Regulators with the Railroad Commission of Texas and the Pennsylvania Department of Environmental Protection declined to comment on the proposed rules, as did analysts with Genscape and Jefferies LLC. Representatives of the Oklahoma Corporation Commission and Spectra Energy Corp. did not return calls seeking comment. A spokesman for Kinder Morgan Inc. referred questions to the Interstate Natural Gas Association of America (INGAA).

“At this stage, we are still looking through the proposed rule to determine how closely it matches our voluntary pipeline safety commitments,” INGAA spokeswoman Catherine Landry said Tuesday. “There are a few things we are looking at in particular.” She said those topics include the expansion of integrity management to include the new MCAs, and how PHMSA will handle class locations and deal with integrity verification. INGAA also plans to conduct its own cost-benefit analysis.

“For all of these things, the devil is in the details,” Landry said. “Because it’s a long and complex rule, we have teams of technical people trying to figure out what exactly PHMSA has proposed and what that proposal means to us.”

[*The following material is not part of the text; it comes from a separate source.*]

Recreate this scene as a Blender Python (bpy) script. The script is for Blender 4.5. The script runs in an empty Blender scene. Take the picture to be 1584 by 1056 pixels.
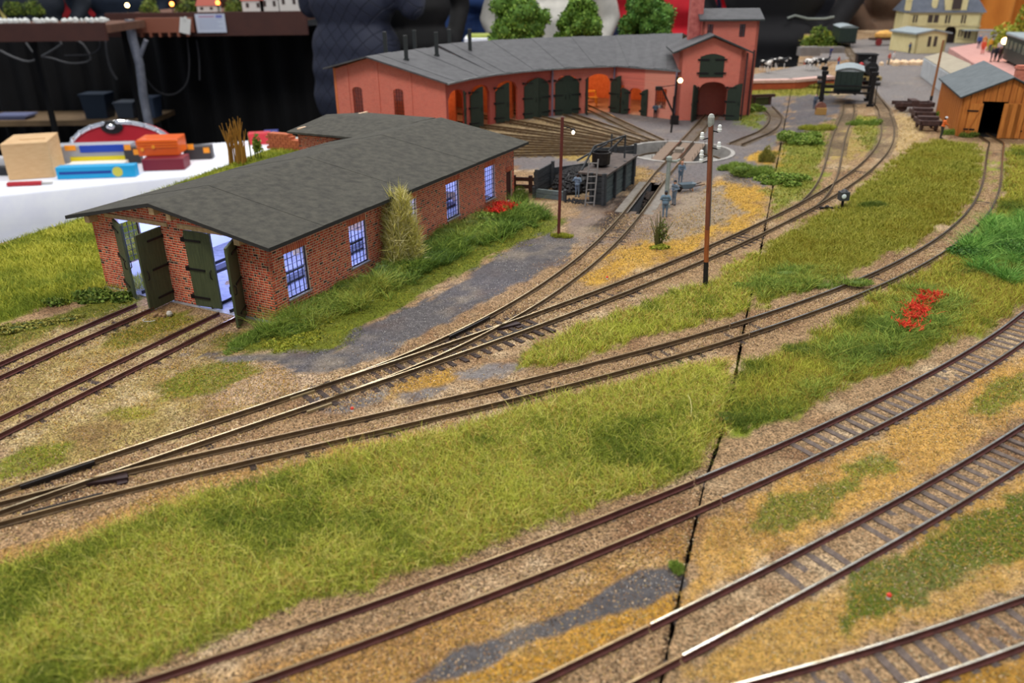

PHMSA said its proposed regulations would meet four congressional mandates from the Pipeline Safety, Regulatory Certainty and Job Creation Act of 2011, one recommendation by the Government Accountability Office, and six recommendations from the NTSB, including one that more modern testing be performed on pipelines built before 1970. PHMSA officials said approximately 57% of all onshore gas transmission pipelines were constructed before 1970.